A goal is a well thought end-result of your intentions which determines
what resources you need and how you must utilize them. It is a perceived destination
that motivates all actions to be shaped and executed in a decisive manner
within pre-determined timeframe. Pausing at crossroads to redefine your goals therefore
becomes a necessary clutter-removing phase.
I recall one of my close friend’s daughter who announced that she had
been thinking hard following a career guidance sessions with a professional
counselor. She said she would not want
to start any university course that would not point to a clear and profitable career.
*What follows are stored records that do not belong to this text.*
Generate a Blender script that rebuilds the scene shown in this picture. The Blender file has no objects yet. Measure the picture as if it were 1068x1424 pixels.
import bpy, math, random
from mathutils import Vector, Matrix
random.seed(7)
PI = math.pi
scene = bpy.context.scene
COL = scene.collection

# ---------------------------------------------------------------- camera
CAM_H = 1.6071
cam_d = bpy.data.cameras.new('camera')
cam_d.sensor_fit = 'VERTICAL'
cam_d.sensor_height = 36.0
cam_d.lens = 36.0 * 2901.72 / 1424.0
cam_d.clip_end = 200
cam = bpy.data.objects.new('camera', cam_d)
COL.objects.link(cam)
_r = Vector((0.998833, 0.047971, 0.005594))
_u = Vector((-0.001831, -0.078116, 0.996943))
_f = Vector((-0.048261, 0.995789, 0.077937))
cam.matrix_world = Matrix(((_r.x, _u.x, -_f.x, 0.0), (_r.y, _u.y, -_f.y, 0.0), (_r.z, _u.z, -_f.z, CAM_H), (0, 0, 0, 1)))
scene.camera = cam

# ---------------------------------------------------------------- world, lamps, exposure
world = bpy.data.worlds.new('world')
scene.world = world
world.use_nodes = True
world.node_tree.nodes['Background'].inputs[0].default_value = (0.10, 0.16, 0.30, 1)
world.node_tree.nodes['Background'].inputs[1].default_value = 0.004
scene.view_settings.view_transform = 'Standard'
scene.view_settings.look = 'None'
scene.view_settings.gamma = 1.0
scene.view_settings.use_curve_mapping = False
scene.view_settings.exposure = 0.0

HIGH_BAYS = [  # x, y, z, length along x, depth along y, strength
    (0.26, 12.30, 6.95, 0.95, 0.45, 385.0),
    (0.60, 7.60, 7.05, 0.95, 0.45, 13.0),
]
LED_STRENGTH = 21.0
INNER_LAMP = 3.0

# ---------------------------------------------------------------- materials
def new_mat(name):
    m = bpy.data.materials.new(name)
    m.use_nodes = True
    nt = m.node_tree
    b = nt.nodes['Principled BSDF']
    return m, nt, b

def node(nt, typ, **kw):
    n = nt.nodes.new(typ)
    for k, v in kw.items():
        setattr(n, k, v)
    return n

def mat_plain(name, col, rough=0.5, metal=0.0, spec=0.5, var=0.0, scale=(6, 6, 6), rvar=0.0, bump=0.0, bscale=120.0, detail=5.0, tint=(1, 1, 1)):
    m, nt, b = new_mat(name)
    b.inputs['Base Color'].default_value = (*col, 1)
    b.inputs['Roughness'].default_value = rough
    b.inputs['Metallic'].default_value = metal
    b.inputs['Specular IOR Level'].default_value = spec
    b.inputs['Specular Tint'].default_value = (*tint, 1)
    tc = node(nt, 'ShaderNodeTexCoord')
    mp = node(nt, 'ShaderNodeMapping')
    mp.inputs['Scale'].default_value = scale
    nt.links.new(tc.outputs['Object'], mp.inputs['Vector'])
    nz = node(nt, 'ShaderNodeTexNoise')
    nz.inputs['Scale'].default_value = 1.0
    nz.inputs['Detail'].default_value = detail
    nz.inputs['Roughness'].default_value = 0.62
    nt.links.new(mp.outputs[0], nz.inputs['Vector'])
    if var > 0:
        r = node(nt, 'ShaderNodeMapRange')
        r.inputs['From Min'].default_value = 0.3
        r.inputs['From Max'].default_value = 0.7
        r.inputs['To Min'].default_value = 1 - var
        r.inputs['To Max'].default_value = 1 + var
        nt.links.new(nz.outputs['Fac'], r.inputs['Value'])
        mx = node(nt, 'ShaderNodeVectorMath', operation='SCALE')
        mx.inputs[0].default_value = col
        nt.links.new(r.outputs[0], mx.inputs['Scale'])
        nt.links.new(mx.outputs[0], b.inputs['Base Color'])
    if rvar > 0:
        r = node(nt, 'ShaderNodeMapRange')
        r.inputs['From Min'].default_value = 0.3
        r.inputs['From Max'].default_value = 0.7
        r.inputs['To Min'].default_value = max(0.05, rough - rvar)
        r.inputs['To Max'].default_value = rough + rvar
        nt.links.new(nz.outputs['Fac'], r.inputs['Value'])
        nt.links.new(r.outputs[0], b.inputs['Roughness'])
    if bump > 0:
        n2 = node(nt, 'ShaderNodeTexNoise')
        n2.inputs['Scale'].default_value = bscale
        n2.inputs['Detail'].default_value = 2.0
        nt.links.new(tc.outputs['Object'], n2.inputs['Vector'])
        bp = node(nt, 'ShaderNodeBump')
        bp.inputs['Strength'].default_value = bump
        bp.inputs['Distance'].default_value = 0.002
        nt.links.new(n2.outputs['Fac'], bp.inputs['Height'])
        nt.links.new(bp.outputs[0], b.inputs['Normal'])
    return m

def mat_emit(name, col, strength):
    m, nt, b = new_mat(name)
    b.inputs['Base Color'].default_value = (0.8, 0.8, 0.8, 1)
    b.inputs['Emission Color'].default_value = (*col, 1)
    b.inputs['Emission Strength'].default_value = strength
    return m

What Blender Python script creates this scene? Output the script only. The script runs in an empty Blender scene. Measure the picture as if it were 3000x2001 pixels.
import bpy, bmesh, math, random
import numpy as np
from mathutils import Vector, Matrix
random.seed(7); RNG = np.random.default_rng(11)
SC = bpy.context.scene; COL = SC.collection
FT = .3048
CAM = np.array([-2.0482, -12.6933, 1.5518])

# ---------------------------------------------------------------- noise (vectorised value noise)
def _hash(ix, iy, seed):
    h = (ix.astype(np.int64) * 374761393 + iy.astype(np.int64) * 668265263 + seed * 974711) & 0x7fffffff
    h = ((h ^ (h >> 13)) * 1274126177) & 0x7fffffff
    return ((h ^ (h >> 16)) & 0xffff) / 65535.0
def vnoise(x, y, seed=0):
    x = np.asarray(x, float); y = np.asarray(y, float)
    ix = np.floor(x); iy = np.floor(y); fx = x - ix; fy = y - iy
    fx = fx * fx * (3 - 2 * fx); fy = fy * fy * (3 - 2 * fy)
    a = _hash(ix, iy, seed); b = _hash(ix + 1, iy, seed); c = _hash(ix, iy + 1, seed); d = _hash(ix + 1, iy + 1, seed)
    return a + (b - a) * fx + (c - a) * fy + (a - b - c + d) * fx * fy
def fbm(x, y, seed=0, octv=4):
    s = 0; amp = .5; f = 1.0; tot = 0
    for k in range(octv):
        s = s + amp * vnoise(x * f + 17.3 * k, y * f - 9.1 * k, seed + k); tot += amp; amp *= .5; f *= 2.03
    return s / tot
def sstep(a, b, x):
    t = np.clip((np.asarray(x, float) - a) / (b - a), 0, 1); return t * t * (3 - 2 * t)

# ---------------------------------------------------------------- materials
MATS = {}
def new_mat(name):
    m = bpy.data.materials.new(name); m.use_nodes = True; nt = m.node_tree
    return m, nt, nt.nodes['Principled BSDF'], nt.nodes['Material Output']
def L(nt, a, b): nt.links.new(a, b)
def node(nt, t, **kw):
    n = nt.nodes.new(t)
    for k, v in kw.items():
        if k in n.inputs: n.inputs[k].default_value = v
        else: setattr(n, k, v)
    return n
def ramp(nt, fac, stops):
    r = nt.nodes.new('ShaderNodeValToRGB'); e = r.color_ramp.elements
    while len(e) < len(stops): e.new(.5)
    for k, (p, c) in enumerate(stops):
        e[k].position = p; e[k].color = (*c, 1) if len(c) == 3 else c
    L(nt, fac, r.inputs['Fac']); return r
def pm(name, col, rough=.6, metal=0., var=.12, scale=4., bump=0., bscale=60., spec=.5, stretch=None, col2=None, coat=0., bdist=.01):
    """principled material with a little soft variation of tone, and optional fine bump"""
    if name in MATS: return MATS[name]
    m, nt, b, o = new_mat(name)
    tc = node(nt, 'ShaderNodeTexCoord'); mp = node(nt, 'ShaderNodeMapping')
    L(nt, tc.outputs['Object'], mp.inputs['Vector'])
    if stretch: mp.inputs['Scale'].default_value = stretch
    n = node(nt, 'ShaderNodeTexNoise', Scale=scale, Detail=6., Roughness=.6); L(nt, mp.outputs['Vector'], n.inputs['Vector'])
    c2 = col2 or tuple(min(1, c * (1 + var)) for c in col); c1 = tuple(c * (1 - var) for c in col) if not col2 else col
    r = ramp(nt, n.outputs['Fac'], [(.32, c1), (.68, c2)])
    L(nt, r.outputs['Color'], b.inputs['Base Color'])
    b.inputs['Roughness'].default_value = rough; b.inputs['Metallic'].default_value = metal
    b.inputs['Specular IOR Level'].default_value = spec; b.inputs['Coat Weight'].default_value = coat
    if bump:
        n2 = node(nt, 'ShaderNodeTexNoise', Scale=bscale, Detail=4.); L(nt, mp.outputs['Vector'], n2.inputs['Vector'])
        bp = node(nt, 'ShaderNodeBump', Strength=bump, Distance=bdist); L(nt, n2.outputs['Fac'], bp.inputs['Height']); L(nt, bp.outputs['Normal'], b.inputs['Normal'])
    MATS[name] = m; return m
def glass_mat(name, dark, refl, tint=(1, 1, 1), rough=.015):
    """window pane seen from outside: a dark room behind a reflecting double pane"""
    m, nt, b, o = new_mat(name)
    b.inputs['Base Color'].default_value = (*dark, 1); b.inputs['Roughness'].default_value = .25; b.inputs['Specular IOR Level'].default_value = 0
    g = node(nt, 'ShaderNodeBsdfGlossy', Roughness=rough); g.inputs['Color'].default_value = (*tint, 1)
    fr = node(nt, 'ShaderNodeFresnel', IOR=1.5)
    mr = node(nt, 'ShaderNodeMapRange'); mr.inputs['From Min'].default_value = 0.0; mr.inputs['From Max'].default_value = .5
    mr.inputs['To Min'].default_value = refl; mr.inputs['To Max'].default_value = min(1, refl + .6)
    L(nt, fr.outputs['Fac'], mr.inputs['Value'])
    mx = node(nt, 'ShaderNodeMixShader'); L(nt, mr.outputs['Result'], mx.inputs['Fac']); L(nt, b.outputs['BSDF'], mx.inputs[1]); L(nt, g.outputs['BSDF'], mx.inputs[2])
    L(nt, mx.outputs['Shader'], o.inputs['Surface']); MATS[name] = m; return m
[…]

Wow! That was smart! Both parents would have like her to be an
economist or an accountant; and were disappointed that a year would be wasted.
The young girl researched on other fresh careers and announced that she had
considered geography and environmental studies.
She said in order to experience what environment entailed, she would volunteer
to work at a tourism company. She did so
well in one month that she got hired on a temporary basis. The following year
she started her degree course on environment and is now running her own tourism
company.
A second case involved a lady who held an executive position at a private
company in Lesotho. She divorced her husband
who frequently abused her verbally and then one day nearly choked her to death. She experienced rejection by her family. They regarded her as being unreasonable because
her husband said he was sorry for what he did. She left Lesotho and got a job at
Johannesburg, in the Republic of South Africa.
She continued to study on part-time basis and passed her Masters Degree
in Business Administrtion. The ex-husband
got married after six months and a year later became a suspect in a mysterious death
of her second wife.
Let us analyze the two cases: The young girl paused for one year to gain
the best years ahead, doing what proved to be her passion. Had she settled to do economics, she would probably
be stuck somewhere as an employee. The divorced
lady would not have made it as a corporate executive under the continual
abusive relationship. Such emotional
hurts do not share space with sound mind required in the executive seat. Staying in an abusive marriage would have
been camping at a crossroads never to discover her happiness. While rejection is painful, complying with her
parents’ sentiments would have been detrimental to her personal goals.